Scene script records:
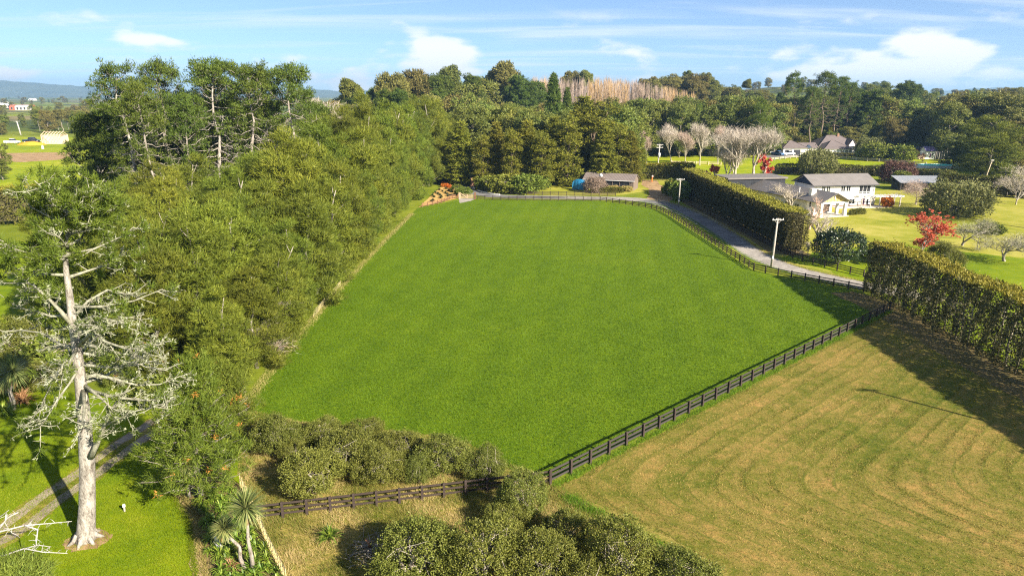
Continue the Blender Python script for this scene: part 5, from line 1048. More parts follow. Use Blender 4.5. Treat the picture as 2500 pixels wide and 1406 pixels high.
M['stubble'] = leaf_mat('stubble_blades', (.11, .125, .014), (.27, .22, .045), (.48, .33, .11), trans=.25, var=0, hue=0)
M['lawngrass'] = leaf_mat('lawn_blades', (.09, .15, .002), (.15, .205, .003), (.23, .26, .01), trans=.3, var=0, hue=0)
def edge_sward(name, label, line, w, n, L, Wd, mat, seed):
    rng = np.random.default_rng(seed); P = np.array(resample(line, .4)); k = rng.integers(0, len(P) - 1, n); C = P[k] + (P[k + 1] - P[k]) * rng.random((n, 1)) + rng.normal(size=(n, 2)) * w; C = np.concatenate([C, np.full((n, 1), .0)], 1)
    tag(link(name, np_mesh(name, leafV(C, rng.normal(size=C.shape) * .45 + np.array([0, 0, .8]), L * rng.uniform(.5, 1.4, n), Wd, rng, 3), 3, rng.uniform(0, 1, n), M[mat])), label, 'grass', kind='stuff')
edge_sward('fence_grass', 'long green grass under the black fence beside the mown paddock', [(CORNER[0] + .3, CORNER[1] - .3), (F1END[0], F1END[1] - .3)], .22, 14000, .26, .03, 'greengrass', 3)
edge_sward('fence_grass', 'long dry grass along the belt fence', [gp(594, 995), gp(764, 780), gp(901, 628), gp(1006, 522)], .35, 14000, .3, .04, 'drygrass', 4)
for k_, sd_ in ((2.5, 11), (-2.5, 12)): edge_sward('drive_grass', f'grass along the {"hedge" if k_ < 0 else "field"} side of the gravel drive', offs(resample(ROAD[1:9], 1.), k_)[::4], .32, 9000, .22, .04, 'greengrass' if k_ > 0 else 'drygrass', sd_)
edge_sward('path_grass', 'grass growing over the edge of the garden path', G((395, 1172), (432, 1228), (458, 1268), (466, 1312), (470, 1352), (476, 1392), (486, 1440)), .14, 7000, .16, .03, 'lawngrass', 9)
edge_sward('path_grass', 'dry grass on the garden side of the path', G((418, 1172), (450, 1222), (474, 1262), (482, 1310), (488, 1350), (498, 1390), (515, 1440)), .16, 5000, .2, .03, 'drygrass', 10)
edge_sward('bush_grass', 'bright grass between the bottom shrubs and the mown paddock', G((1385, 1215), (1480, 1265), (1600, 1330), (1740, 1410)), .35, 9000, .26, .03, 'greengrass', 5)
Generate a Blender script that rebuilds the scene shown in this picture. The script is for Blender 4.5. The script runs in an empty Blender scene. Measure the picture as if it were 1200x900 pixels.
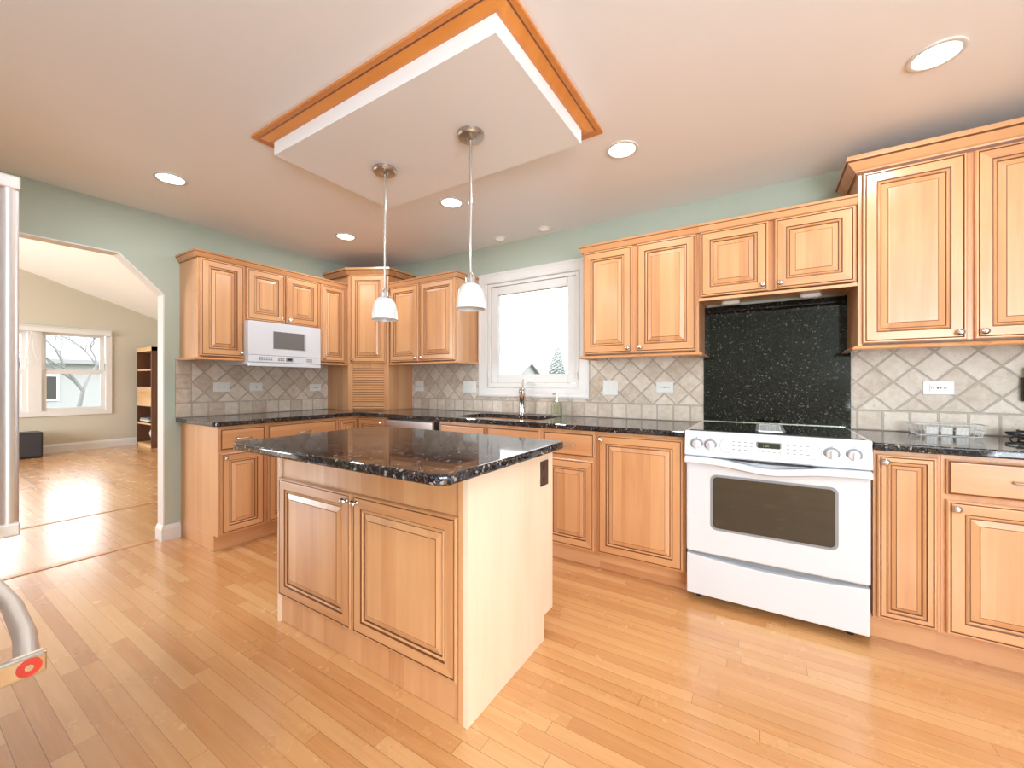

# What you need to do
How many lines in the records hold the string "pixels"? Reply with the number alone.

# Full output
2